Философия всегда развивается в столкновении «своего» и «чужого»; так случилось и на Западе:
«Блестящая эпоха схоластики в конце XIII века была следствием притока в европейские школы арабских комментариев Аристотеля» (Лавров 1918: VII, 62),
а в последние годы XI века, когда начались крестовые походы, происходит первая борьба номиналистов с реалистами (там же: 61). Лавров полагает, что
«первый шаг науки – это закон; первое условие закона – это формула» (Лавров 1918: IV, 2, 41),
но
«всякий закон не относителен, не воспринимается чувствами и есть не факт, а идея» (Лавров 1906: 28 – 29).
Постоянное соскальзывание в реализм – особенность философствования Лаврова.
Он обсуждает различные возможности мышления. Например,
«мышление по аналогии может быть признано в очень многих случаях и сферах жизненным элементом работы мысли, несмотря на то, что оно восходит к доисторическому времени» (Лавров 1918: III, 5, 153).
«Стоит позитивистам твердо держаться научного смысла слов, и все противоречия исчезнут» (Лавров 1906: 30).
В частности,
«слова семейство, род, экономические отношения, политическое устройство, наука, искусство, метафизика, религия не суть законченные определенные понятия, в которых нельзя прибавить или убавить ни одной черты. Эти слова в разные эпохи выражали различный смысл» (Лавров 1965: I, 566).
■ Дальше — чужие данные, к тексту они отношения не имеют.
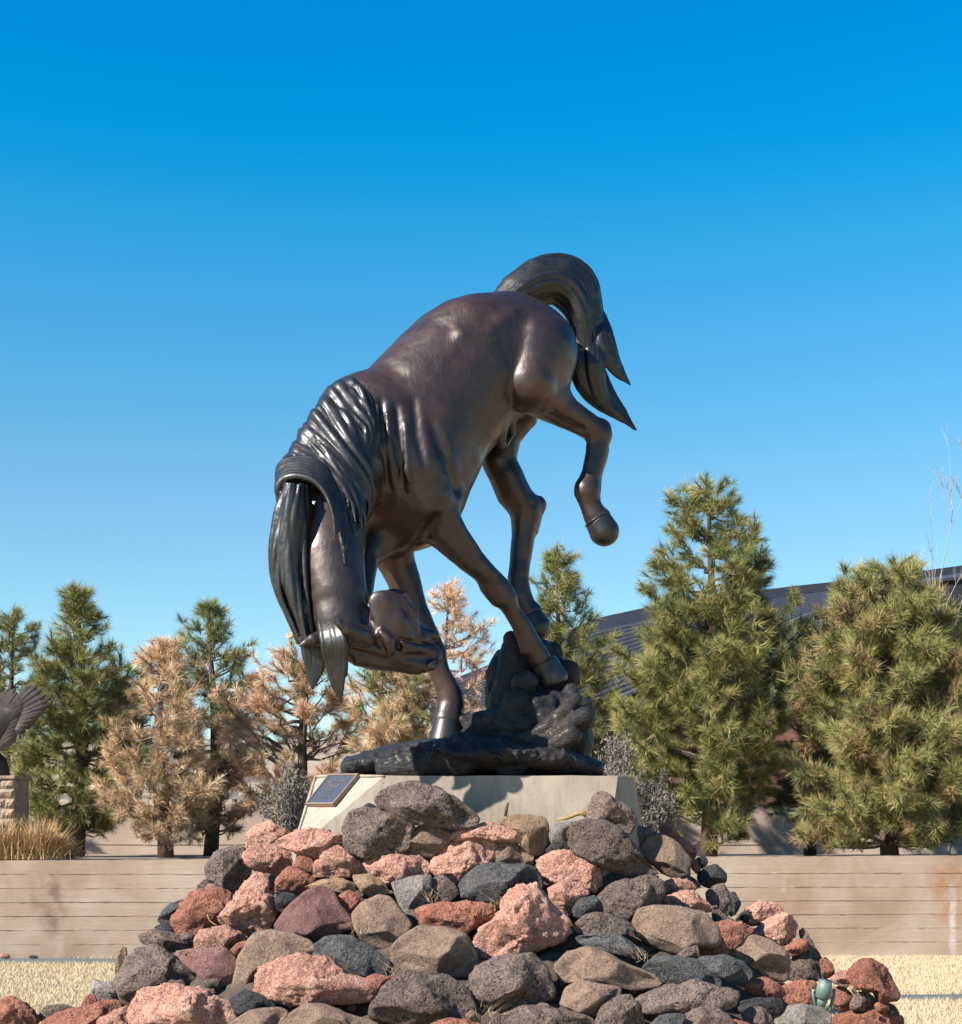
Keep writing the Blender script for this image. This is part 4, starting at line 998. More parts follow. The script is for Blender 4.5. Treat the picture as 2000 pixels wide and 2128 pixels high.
('B','M',[(1180,1575),(1240,1480),(1380,1358),(1520,1400),(1640,1380),(1780,1480),(1832,1590),(1800,1695),(1600,1725),(1250,1705),(1190,1655)],'massive dark mauve boulder at the lower centre',dict(dz=-.04)),
('C','M',[(905,1065),(980,1008),(1070,988),(1170,1010),(1262,1040),(1308,1100),(1230,1135),(1000,1125),(920,1110)],'flattened mauve pink stone right of the heart shaped boulder',dict(dz=.0)),
('C','B',[(1288,1040),(1330,948),(1430,938),(1600,958),(1760,988),(1832,1070),(1855,1170),(1825,1222),(1700,1212),(1580,1253),(1450,1215),(1320,1135)],'big smooth brown block with a flat top on the right side',dict(dz=-.05)),
('C','G',[(918,1140),(1050,1123),(1200,1130),(1290,1190),(1388,1250),(1340,1302),(1180,1255),(1010,1220),(950,1185)],'dark bluish slab under the flattened mauve pink stone',{}),
('C','B',[(772,1330),(860,1238),(1000,1208),(1120,1250),(1280,1330),(1420,1390),(1488,1462),(1300,1483),(1080,1445),(930,1435),(850,1445),(798,1395)],'long grey brown boulder with a crack, tapering to the right',dict(dz=-.03)),
('C','G',[(1340,1350),(1440,1278),(1560,1270),(1700,1290),(1800,1380),(1867,1430),(1867,1475),(1700,1445),(1530,1445),(1440,1410)],'jagged dark grey lava rock below the big smooth brown block',{}),
('D','G',[(370,1010),(430,982),(560,978),(650,1010),(722,1070),(705,1122),(600,1115),(500,1095),(420,1065)],'oval dark lava rock lying over the jagged grey one on the right',dict(dz=-.05)),
('C','M',[(248,1410),(290,1335),(400,1290),(650,1258),(722,1340),(785,1450),(792,1560),(685,1592),(490,1642),(330,1595),(268,1512)],'big pitted mauve boulder under the heart shaped pink boulder',dict(dz=-.04)),
('C','B',[(825,1582),(865,1470),(930,1428),(1100,1450),(1215,1468),(1220,1535),(1130,1600),(1065,1662),(930,1625)],'five sided smooth brown stone right of the big pitted mauve boulder',{}),
('C','M',[(1060,1690),(1100,1590),(1200,1520),(1270,1508),(1340,1600),(1368,1720),(1200,1770),(1065,1750)],'upright mauve brown stone at the bottom edge right of the five sided stone',{}),
('D','M',[(30,1225),(190,1158),(380,1118),(560,1158),(628,1200),(595,1262),(480,1292),(250,1293),(110,1305),(60,1270)],'long mauve slab lying flat at the lower right',dict(dz=-.04)),
('C','M',[(330,1705),(480,1620),(640,1600),(850,1620),(1000,1660),(1075,1705),(1070,1785),(330,1785)],'broad reddish brown rock cut by the bottom edge in the middle',dict(dz=.02)),
('C','O',[(215,1650),(255,1618),(305,1655),(310,1695),(230,1695)],'small light pinkish pebble beside the massive mauve boulder at the bottom',dict(dz=-.04)),
('C','R',[(-10,1705),(100,1672),(300,1690),(330,1760),(0,1785)],'flat reddish rock at the bottom edge beneath the pinkish pebble',{}),
('B','B',[(575,1710),(640,1620),(750,1578),(860,1578),(1000,1640),(1180,1680),(1240,1765),(600,1785)],'broad grey brown rock cut by the bottom edge under the long pink boulder',{}),
('B','B',[(240,1700),(380,1620),(560,1598),(618,1620),(600,1700),(520,1765),(245,1765)],'grey tan rock at the bottom edge beside the black pitted rock',{}),
('B','K',[(248,1545),(330,1486),(430,1510),(535,1580),(505,1612),(350,1645),(275,1640)],'black pitted rock in the lower left between pink boulders',dict(dz=.02)),
('A','P',[(742,1240),(790,1178),(940,1148),(1080,1170),(1180,1210),(1260,1220),(1312,1285),(1292,1345),(1280,1405),(750,1405),(738,1310)],'huge pink boulder at the lower left cut by the bottom edge',dict(dz=-.03)),
('A','M',[(648,1110),(690,1000),(720,920),(850,908),(950,980),(1060,1080),(1168,1150),(1160,1185),(1080,1180),(940,1155),(800,1180),(745,1290),(690,1215)],'large dark brown angular boulder at the left edge of the pile',dict(dz=.0)),
('A','M',[(768,865),(850,833),(950,850),(1040,890),(1088,940),(980,965),(900,935),(780,910)],'rough mauve rock on top of the large dark brown angular boulder',dict(dz=.04)),
('A','V',[(975,962),(1090,945),(1250,933),(1322,1000),(1295,1120),(1200,1155),(1150,1110),(1060,1045)],'flat faced reddish tan rock right of the large dark brown angular boulder',dict(dz=.0)),
('A','O',[(640,1065),(655,965),(680,930),(702,940),(698,1010),(672,1085),(645,1090)],'small upright tan stone at the far left edge of the pile',dict(dz=.05)),
('A','W',[(508,1100),(560,1128),(610,1120),(655,1095),(668,1190),(695,1232),(600,1228),(520,1218),(503,1190)],'whitish grey broken stone at the left foot of the pile',dict(dz=.05)),
('A','R',[(445,1275),(480,1200),(515,1195),(540,1240),(505,1285)],'small reddish stone left of the whitish broken stone',dict(dz=.0)),
('A','R',[(230,1345),(340,1288),(500,1258),(560,1228),(650,1232),(692,1262),(620,1320),(560,1405),(240,1405)],'long red rock lying low at the left foot of the pile',dict(dz=.0)),
('A','P',[(553,1335),(640,1278),(700,1260),(745,1300),(742,1405),(555,1405)],'pink rock at the bottom edge between the long red rock and the huge pink boulder',dict(dz=-.03)),
('A','R',[(-25,1290),(0,1228),(60,1208),(120,1235),(180,1288),(208,1335),(150,1405),(-30,1405)],'red rock in the bottom left corner of the view',dict(dz=.0)),
('A','M',[(212,1325),(250,1260),(340,1248),(410,1265),(428,1292),(350,1315),(260,1345)],'low brown rock right of the corner red rock',dict(dz=.05)),
# right side
('D','R',[(358,450),(390,443),(418,490),(402,525),(370,495)],'tiny dark red stone at the upper right edge below the slanting board like rock',dict(dz=.03)),
('D','K',[(395,440),(440,422),(458,455),(432,495),(408,485)],'tiny black stone against the wall at the upper right edge',dict(dz=.05)),
('D','M',[(345,520),(390,560),(425,592),(392,605),(350,575)],'dark little stone under the rounded tan and grey boulder',dict(dz=.02)),
('D','K',[(398,530),(440,482),(510,478),(557,520),(548,572),(480,602),(418,582)],'clinkery black lava rock at the upper right edge',dict(dz=.0)),
('D','M',[(448,635),(490,588),(550,583),(578,640),(582,720),(560,775),(500,755),(460,695)],'rough mauve rock below the clinkery black lava rock',dict(dz=.0)),
('D','G',[(562,630),(610,628),(642,690),(612,742),(580,762),(575,700)],'smooth grey stone at the right edge beside the rough mauve rock',dict(dz=.03)),
('D','M',[(480,735),(520,720),(560,760),(620,790),(560,800),(490,790)],'dark stone in the gap below the rough mauve rock',dict(dz=.05)),
('D','P',[(640,765),(680,718),(740,680),(820,683),(872,730),(810,790),(700,815)],'orange pink rock with a smooth top on the right shoulder',dict(dz=.05)),
('D','K',[(612,780),(650,740),(690,720),(680,790),(640,810)],'small dark stone behind the orange pink rock with the smooth top',dict(dz=.08)),
('D','P',[(712,855),(760,790),(850,748),(920,753),(958,800),(952,872),(862,922),(800,885)],'rough orange pink rock below the smooth topped one',dict(dz=.0)),
('D','R',[(493,800),(560,778),(640,793),(712,832),(655,890),(605,932),(570,985),(540,890)],'bright rust coloured rock right of the big smooth brown block',dict(dz=.0)),
('D','R',[(395,935),(430,870),(510,840),(548,905),(572,965),(550,985),(430,978)],'shadowed dark red rock beneath the big smooth brown block',dict(dz=.06)),
('D','M',[(288,975),(340,938),(402,918),(412,990),(300,990)],'little triangular stone under the big smooth brown block',dict(dz=.0)),
('D','R',[(868,932),(960,888),(1012,893),(1015,942),(920,983),(888,965)],'small flat red brick like stone on the right edge',dict(dz=.0)),
('D','B',[(598,972),(640,890),(700,848),(800,878),(872,930),(917,1000),(907,1100),(880,1122),(780,1092),(695,1042)],'big brown boulder with a dark right face on the right side',dict(dz=-.04)),
('D','M',[(908,1035),(930,978),(1000,958),(1070,1010),(1112,1060),(1090,1112),(970,1115),(905,1105)],'rough dark mauve rock right of the big dark faced brown boulder',dict(dz=.0)),
('D','L',[(958,835),(990,813),(1015,870),(1052,930),(1092,990),(1070,1015),(1012,965),(980,895)],'narrow streaked slab sloping down the right edge of the pile',dict(dz=.08)),
('D','R',[(1075,1010),(1110,983),(1152,1030),(1158,1080),(1110,1112),(1078,1065)],'small orange red stone at the lower end of the narrow streaked slab',dict(dz=.05)),
('D','R',[(1238,1055),(1300,1008),(1370,998),(1442,1040),(1492,1130),(1527,1190),(1512,1227),(1402,1232),(1382,1175),(1280,1155),(1238,1105)],'big rough red pink rock standing alone at the right foot of the pile',dict(dz=.0)),
('D','P',[(1128,1112),(1190,1063),(1242,1070),(1262,1120),(1232,1155),(1160,1135)],'pink stone left of the big lone red pink rock',dict(dz=.02)),
('D','R',[(878,1150),(950,1118),(1050,1123),(1066,1200),(1045,1255),(930,1255),(888,1212)],'shaded red rock behind the green spotlight',dict(dz=.08)),
('D','R',[(660,1140),(700,1125),(780,1098),(862,1140),(888,1190),(862,1218),(740,1205),(680,1175)],'dark red rock under the big dark faced brown boulder',dict(dz=.03)),
('D','R',[(1148,1150),(1222,1148),(1268,1200),(1258,1262),(1190,1288),(1148,1240)],'rounded brownish red stone right of the green spotlight',dict(dz=.04)),
('D','M',[(1250,1232),(1290,1178),(1340,1178),(1388,1230),(1382,1278),(1290,1283),(1253,1272)],'mauve stone in front of the big lone red pink rock',dict(dz=.0)),
('D','R',[(1383,1250),(1420,1228),(1462,1250),(1462,1285),(1400,1285)],'tiny orange red stone right of the mauve stone at the right foot',dict(dz=.0)),
('D','G',[(1430,1232),(1490,1255),(1525,1302),(1500,1318),(1450,1275)],'small grey stone at the far right foot',dict(dz=.03)),
('D','R',[(1138,1312),(1250,1288),(1400,1273),(1482,1268),(1532,1320),(1555,1405),(1140,1405)],'wide red rock cut by the bottom edge at the right foot',dict(dz=.0)),
('D','W',[(833,1292),(870,1263),(960,1250),(1080,1263),(1142,1300),(1132,1352),(1050,1385),(900,1385),(838,1355)],'rounded light grey stone with white lichen in front of the green spotlight',dict(dz=-.02)),
('D','M',[(648,1302),(700,1263),(760,1268),(812,1310),(832,1372),(740,1392),(668,1352)],'brown rock left of the rounded light grey stone',dict(dz=.0)),
('D','K',[(590,1245),(700,1220),(850,1213),(888,1250),(852,1302),(760,1285),(640,1295)],'dark shadowed rock behind the brown rock near the bottom',dict(dz=.08)),
('D','G',[(125,1365),(200,1308),(300,1298),(335,1312),(290,1405),(130,1405)],'smooth bluish grey rock at the bottom edge',dict(dz=.0)),
('D','L',[(272,1345),(360,1290),(470,1253),(540,1288),(602,1340),(645,1405),(270,1405)],'reddish rock with white crust at the bottom edge right of the bluish grey rock',dict(dz=-.02)),
('D','R',[(600,1330),(660,1345),(740,1385),(700,1405),(620,1405)],'small red rock at the bottom edge beside the white crusted rock',dict(dz=.0)),
]
for (tl, ty, pts, lab, kw) in RK: rock(tl, ty, pts, lab, **kw)
for (tl, ty, pts, lab, dd) in [('A','P',[(-5,975),(20,962),(50,968),(58,990),(0,990)],'small far pink stone at the foot of the wall on the left',18.55), ('A','K',[(152,990),(175,976),(205,980),(215,992)],'small far dark stone at the foot of the wall on the left',18.55)]:
    o = rock(tl, ty, pts, lab, depth=dd, group='stones at the foot of the wall')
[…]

Это естественно, поскольку именно понятия менее всего долговечны и в отличие от символов способны меняться по мере изменения жизни.
Слово активно участвует в жизни, и для личностей
«большею частью слова, принятые на веру, вызывают какую-либо деятельность мысли: человек при этом что-либо себе воображает или приходит к какому-либо заключению. Но образы, им высказываемые, и выводы, им делаемые, не суть результат веры: это процессы мышления, совершающиеся по законам, обусловленным особенностями личности. При тех же словах разные личности воображают или заключают иное, и степень различия обусловливается различием духовного развития личностей. Чем деятельнее мысль личности, в области ли воображения или в области понимания, тем своеобразнее мир образов и понятий, связываемый человеком с словами, принятыми на веру, тем менее может человек уступить выработанный им образ или усвоенное им понятие; тем теснее сживается он со своим личным внутренним убеждением» (Лавров 1918: VII, 58).
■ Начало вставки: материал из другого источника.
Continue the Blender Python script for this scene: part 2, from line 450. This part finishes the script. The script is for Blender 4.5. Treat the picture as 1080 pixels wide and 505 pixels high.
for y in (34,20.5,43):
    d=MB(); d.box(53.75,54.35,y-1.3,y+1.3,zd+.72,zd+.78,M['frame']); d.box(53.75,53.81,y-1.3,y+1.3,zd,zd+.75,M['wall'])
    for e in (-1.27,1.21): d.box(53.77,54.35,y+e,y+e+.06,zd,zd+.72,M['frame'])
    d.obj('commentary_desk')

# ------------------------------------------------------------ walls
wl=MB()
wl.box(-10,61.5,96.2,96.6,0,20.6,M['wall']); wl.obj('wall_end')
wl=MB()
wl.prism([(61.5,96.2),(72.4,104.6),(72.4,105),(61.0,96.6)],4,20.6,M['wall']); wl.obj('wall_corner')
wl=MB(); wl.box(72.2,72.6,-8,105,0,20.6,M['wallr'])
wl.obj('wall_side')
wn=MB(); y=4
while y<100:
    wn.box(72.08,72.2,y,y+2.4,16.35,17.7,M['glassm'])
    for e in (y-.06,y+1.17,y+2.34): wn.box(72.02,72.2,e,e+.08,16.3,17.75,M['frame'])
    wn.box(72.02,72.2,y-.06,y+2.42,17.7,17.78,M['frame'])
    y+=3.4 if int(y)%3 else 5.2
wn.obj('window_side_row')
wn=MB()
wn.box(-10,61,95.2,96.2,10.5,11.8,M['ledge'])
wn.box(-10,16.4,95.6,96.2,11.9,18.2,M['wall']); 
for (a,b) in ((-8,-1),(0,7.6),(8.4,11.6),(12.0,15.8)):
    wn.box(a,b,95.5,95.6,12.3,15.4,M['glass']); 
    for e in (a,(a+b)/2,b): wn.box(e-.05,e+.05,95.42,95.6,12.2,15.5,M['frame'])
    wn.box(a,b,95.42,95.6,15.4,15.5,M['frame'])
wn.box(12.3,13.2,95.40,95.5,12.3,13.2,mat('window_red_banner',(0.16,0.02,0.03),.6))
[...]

Эту мысль можно понимать и так: взаимодействие людей происходит на основе словесного образа, у каждого своего, который путем логических операций сгущается в понятие, но образ возникает как ответ на доверие слову, тогда как мысль очищает образ, доведя его до усредненного состава. Но люди неравны по силе мысли или образа – не значит ли это, что они никогда не поймут друг друга полностью и верно?
При всей тяге к точности термина Лавров в научном знании – реалист. Это видно по тому, что в познании он признает равенство идеи и вещи («мысли и факта»), придерживается идеи развития и справедливо полагает, что «доказать может только наука», тогда как на долю открытия остается чистая интуиция.
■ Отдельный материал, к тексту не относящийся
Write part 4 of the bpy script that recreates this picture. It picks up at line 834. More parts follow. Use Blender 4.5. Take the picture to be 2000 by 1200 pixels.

4. Константин Дмитриевич Кавелин
(1818 – 1885)
«Философия никогда не была у нас предметом серьезного интереса»,
– заявлял К.Д. Кавелин, и
«только математические и естественные науки считаются положительными» (Кавелин 1989: 323).
Поскольку наука есть прежде всего критика, она и не носит никаких следов философии. Это – исходная установка русского философствования вообще, которое остается философией в той мере, в какой сохраняет «свободу от критики» – тяжелое для русской ментальности бремя послушания.
Среди утверждений Кавелина-историка находим и такое:
«Наша история представляет постепенное изменение форм, а не повторение их; следовательно, в ней было развитие, не так, как на востоке» (там же: 13).
Но что такое форма в ее отношении к мысли? Прежде всего это преобразование идеала – единственное, с чем согласны и идеалисты, и реалисты (материалисты) (там же: 297).
«Идеал есть синтез, в который слагаются результаты наблюдений, опытов, исследований, и служат нормою для деятельности» (там же).
Сами по себе
«формы никогда ничего не создают; они только определяют то, что уже существует как готовый материал, ожидающий отделки» (там же: 417),
так что и идеал, в свою очередь, предстает как готовый «общественный запрос, поставленный действительности», дан уже в цельном виде и подлежит не по-знанию, а – знанию, как норма.
Вот почему, полагает Кавелин, в Европе столь тщательно разработан
«вопрос знания, объективной истины, а истина индивидуальная, вера, личное убеждение заслонены, оставлены в тени» (там же: 312).
Между тем в центре познания находится всё же идея,
«каждая идея есть формулированная, определенная мысль о предмете, следовательно, о том, что нам представляется как нечто вне нас существующее, объективное»,
причем
«идеи не могут быть ни нравственны, ни безнравственны; они или правильны, или неправильны» (там же: 467).
Например,
«всякий в глубине души знает, доброе он замышляет и делает или дурное. Чувство добра и зла он носит в себе. Но спросите, что такое добро, что зло – никто вам не ответит на этот вопрос» (там же: 466).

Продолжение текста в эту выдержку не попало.